Another Misguided Legal Attack on School Choice
Here at the Show-Me Institute, we talk a lot about barriers to education reform and school choice. Last legislative session, the Missouri Senate was unable to pass a tax credit scholarship program before the session ended. In Florida, challenges to their school choice programs are taking place in the courts.
A lawsuit before the Florida Supreme Court potentially could oust over 92,000 students from private schools across the state. Despite lower court rulings that the plaintiffs had no legal standing, the Florida Education Association (FEA) continues to challenge Florida’s Tax Credit Scholarship (FTC) program run by Step Up for Students.
FEA, Florida’s largest teachers union, and other groups filed the lawsuit claiming the program takes funding away from public schools and violates the state constitution by giving taxpayer money to religious schools. The district court ruled that the plaintiffs could not prove they had been harmed by the program because the FTC program concerns the state’s taxing power and not its appropriations.
Step Up for Students, a state-approved non-profit organization, handed out nearly 100,000 scholarships for the 2016–2017 schoolyear. Along with administering the Gardiner Scholarship, which helped Malachi Kuhn and 5,843 other special needs students, Step Up for Students provided scholarships for a record 92,011 low-income students this year to attend private schools.
While the Gardiner Scholarship is funded from Florida’s state appropriations, the FTC program is completely funded by private donations. This tax credit, established in 2002, allows corporations to receive a dollar-for-dollar tax credit for their donations to Step Up for Students.
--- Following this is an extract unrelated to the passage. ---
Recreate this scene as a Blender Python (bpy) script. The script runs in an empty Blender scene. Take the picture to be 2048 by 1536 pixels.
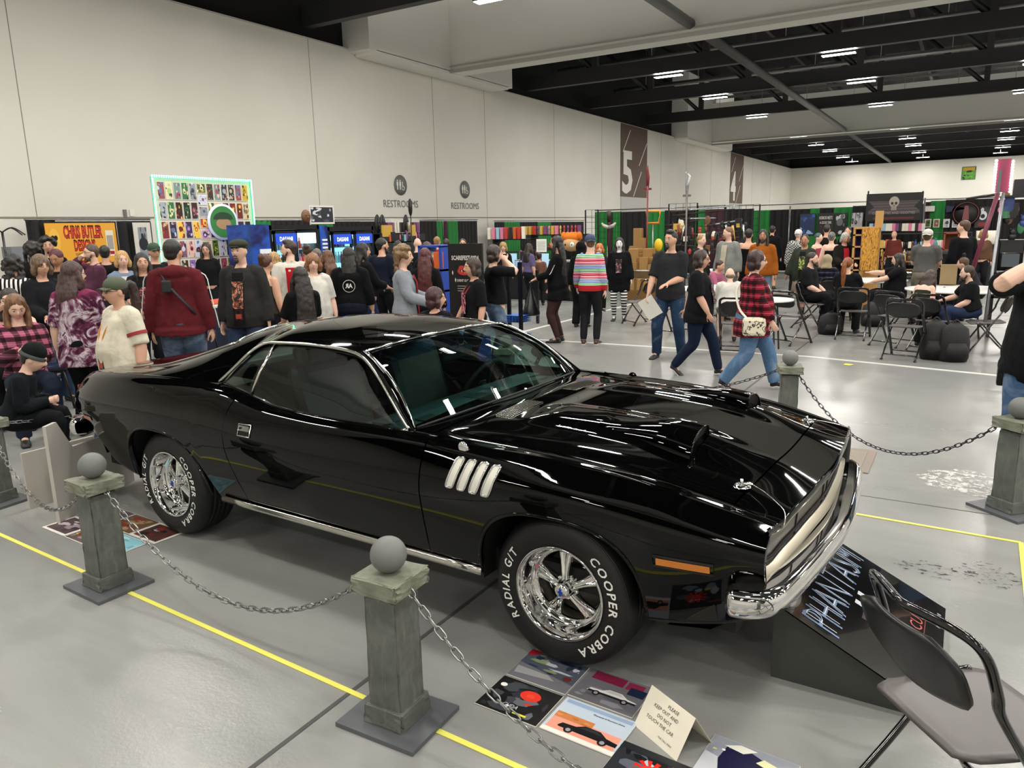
import bpy, bmesh, math, random
import numpy as np
from mathutils import Vector, Matrix, Quaternion
random.seed(7); rng=np.random.RandomState(5)
sc=bpy.context.scene; COL=sc.collection
PI=math.pi
# ------------------------------------------------------------------ camera, world, exposure
CAM_H=1.82478; FPX=1491.942; PITCH=0.205957; YAW=0.546556; ROLL=math.atan(0.0231748)
def cam_basis():
    cp,sp=math.cos(PITCH),math.sin(PITCH)
    fw=np.array([-math.sin(YAW)*cp,math.cos(YAW)*cp,-sp])
    r0=np.array([math.cos(YAW),math.sin(YAW),0.0]); u0=np.cross(r0,fw)
    c,s=math.cos(ROLL),math.sin(ROLL)
    return r0*c-u0*s, u0*c+r0*s, fw
CR,CU,CF=cam_basis(); CC=np.array([0,0,CAM_H])
cd=bpy.data.cameras.new('camera'); cam=bpy.data.objects.new('camera',cd); COL.objects.link(cam)
cd.sensor_fit='HORIZONTAL'; cd.sensor_width=36.0; cd.lens=36.0*FPX/2048; cd.clip_start=0.05; cd.clip_end=400
cam.matrix_world=Matrix(((CR[0],CU[0],-CF[0],0),(CR[1],CU[1],-CF[1],0),(CR[2],CU[2],-CF[2],CAM_H),(0,0,0,1)))
sc.camera=cam
w=bpy.data.worlds.new('world'); sc.world=w; w.use_nodes=True
w.node_tree.nodes['Background'].inputs[0].default_value=(0.8,0.85,1.0,1); w.node_tree.nodes['Background'].inputs[1].default_value=0.0
sc.view_settings.view_transform='Standard'; sc.view_settings.look='None'; sc.view_settings.gamma=1
sc.view_settings.use_curve_mapping=False; sc.view_settings.exposure=0.0
LAMP_STRENGTH=30.0; LAMP_W=262.0
def ray(px,py): return CF+CR*(px-1024)/FPX-CU*(py-768)/FPX
def at(px,py,z=0.0):
    d=ray(px,py); t=(z-CC[2])/d[2]; p=CC+d*t; return Vector(p)
def atx(px,py,X):
    d=ray(px,py); t=X/d[0]; return Vector(CC+d*t)
def aty(px,py,Y):
    d=ray(px,py); t=Y/d[1]; return Vector(CC+d*t)
def atd(px,py,D):
    return Vector(CC+ray(px,py)*D)
# ------------------------------------------------------------------ materials
MATS={}
def srgb(c):
    if isinstance(c,str):
        c=c.lstrip('#'); c=[int(c[i:i+2],16)/255 for i in (0,2,4)]
        c=[(x/12.92 if x<=0.04045 else ((x+0.055)/1.055)**2.4) for x in c]
    return (c[0],c[1],c[2],1.0)
def mat(name,col='#808080',rough=0.6,metal=0.0,coat=0.0,emit=None,es=0.0,spec=0.5,trans=0.0,bump=None,sheen=0.0):
    if name in MATS: return MATS[name]
    m=bpy.data.materials.new(name); m.use_nodes=True; nt=m.node_tree; b=nt.nodes['Principled BSDF']
    b.inputs['Base Color'].default_value=srgb(col); b.inputs['Roughness'].default_value=rough
    b.inputs['Metallic'].default_value=metal; b.inputs['Coat Weight'].default_value=coat
    b.inputs['Coat Roughness'].default_value=0.03
    b.inputs['Specular IOR Level'].default_value=spec; b.inputs['Transmission Weight'].default_value=trans
    if emit is not None:
        b.inputs['Emission Color'].default_value=srgb(emit); b.inputs['Emission Strength'].default_value=es
    if bump:
        sca,stren,dist=bump
        tc=nt.nodes.new('ShaderNodeTexCoord'); n=nt.nodes.new('ShaderNodeTexNoise'); n.inputs['Scale'].default_value=sca; n.inputs['Detail'].default_value=4
        bp=nt.nodes.new('ShaderNodeBump'); bp.inputs['Strength'].default_value=stren; bp.inputs['Distance'].default_value=dist
        nt.links.new(tc.outputs['Object'],n.inputs['Vector']); nt.links.new(n.outputs[0],bp.inputs['Height']); nt.links.new(bp.outputs[0],b.inputs['Normal'])
    MATS[name]=m; return m
class NT:
    'tiny helper for building node graphs'
    def __init__(s,m): s.nt=m.node_tree; s.b=s.nt.nodes['Principled BSDF']
    def n(s,t,**k):
        n=s.nt.nodes.new(t)
        for a,v in k.items():
            if a.startswith('i_'):
                key=a[2:]; key=int(key) if key.isdigit() else key.replace('_',' ')
                n.inputs[key].default_value=v
            else: setattr(n,a,v)
        return n
    def l(s,a,b): s.nt.links.new(a,b)
    def tc(s,kind='Object'): return s.n('ShaderNodeTexCoord').outputs[kind]
    def noise(s,vec,scale,detail=3,rough=0.5,dist=0.0):
        n=s.n('ShaderNodeTexNoise',i_Scale=scale,i_Detail=detail,i_Roughness=rough,i_Distortion=dist)
        s.l(vec,n.inputs['Vector']); return n
    def ramp(s,fac,stops,interp='LINEAR'):
        r=s.n('ShaderNodeValToRGB'); cr=r.color_ramp; cr.interpolation=interp
        while len(cr.elements)<len(stops): cr.elements.new(0.5)
        for e,(p,c) in zip(cr.elements,stops): e.position=p; e.color=srgb(c)
        s.l(fac,r.inputs[0]); return r.outputs[0]
    def mix(s,fac,a,b,bt='MIX'):
        m=s.n('ShaderNodeMix',data_type='RGBA',blend_type=bt)
        for sock,v in ((m.inputs[0],fac),(m.inputs[6],a),(m.inputs[7],b)):
            if isinstance(v,(int,float)): sock.default_value=v
            elif isinstance(v,(str,tuple)): sock.default_value=srgb(v)
            else: s.l(v,sock)
        return m.outputs[2]
    def math(s,op,a,b=None,c=None):
        m=s.n('ShaderNodeMath',operation=op)
        for i,v in enumerate((a,b,c)):
            if v is None: continue
            if isinstance(v,(int,float)): m.inputs[i].default_value=v
            else: s.l(v,m.inputs[i])
        return m.outputs[0]
    def scalev(s,vec,sc_,loc=(0,0,0),rot=(0,0,0)):
        m=s.n('ShaderNodeMapping'); m.inputs['Scale'].default_value=sc_; m.inputs['Location'].default_value=loc; m.inputs['Rotation'].default_value=rot
        s.l(vec,m.inputs['Vector']); return m.outputs[0]
    def col(s,c): s.l(c,s.b.inputs['Base Color'])
    def bump(s,h,strength=0.3,dist=0.01):
        bp=s.n('ShaderNodeBump',i_Strength=strength,i_Distance=dist); s.l(h,bp.inputs['Height']); s.l(bp.outputs[0],s.b.inputs['Normal'])
def pmat(name,fn,**k):
    if name in MATS: return MATS[name]
    m=mat(name,**k); fn(NT(m)); return m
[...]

The result? $2.2 billion donated and 572,237 scholarships funded in the past 14 years.
While remaining optimistic, parents are getting ready to defend the program and the educational opportunity it creates for their children. For low-income families, the FTC program provides an alternative to the public schools that are in many cases failing to offer quality education.
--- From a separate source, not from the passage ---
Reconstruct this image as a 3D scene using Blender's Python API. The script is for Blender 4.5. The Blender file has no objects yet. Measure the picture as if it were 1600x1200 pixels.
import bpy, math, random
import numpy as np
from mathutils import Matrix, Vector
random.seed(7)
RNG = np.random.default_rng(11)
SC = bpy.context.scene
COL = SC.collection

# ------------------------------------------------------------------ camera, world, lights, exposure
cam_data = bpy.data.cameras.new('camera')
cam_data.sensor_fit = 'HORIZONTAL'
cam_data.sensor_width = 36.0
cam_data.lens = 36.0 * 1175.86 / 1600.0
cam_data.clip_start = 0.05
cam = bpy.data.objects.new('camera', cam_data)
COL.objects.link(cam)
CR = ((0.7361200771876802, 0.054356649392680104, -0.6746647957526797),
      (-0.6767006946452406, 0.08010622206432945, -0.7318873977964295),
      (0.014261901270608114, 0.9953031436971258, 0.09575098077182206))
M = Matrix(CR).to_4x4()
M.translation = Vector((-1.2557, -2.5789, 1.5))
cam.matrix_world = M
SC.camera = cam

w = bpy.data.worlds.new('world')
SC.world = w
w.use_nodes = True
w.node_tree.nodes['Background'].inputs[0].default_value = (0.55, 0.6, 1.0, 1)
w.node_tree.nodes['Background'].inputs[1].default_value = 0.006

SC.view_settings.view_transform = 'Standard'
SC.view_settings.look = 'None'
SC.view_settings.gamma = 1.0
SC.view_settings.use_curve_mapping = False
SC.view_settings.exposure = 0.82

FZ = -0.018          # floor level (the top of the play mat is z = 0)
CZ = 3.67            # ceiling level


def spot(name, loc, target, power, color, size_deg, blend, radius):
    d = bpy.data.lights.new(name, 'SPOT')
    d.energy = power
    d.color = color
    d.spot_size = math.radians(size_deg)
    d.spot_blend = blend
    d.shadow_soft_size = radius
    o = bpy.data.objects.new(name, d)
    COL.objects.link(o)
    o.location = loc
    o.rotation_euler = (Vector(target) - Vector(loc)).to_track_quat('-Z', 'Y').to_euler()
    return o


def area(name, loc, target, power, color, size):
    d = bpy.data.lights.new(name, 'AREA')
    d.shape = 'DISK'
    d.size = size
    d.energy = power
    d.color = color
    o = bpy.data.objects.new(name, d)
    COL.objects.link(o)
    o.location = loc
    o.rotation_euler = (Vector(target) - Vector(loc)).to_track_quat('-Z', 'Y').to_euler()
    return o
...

How does Florida’s FTC program relate to school choice in Missouri? If the Florida Supreme Court upholds the FTC program as constitutional, that ruling could bolster the case for any similar program in Missouri against possible constitutional challenges, opening the door of opportunity for tens of thousands of Missouri students. This summer, Marty Lueken and Mike McShane released an essay estimating that a tax credit-funded scholarship program in Missouri could provide over 12,000 scholarships and, contrary to the claims of groups like FEA, save the state and local districts around $8.3 million per year.
The FTC program has made a tremendous impact on low-income and minority communities in Florida. Hopefully the program will be upheld in court and school choice programs will continue to spread throughout the nation.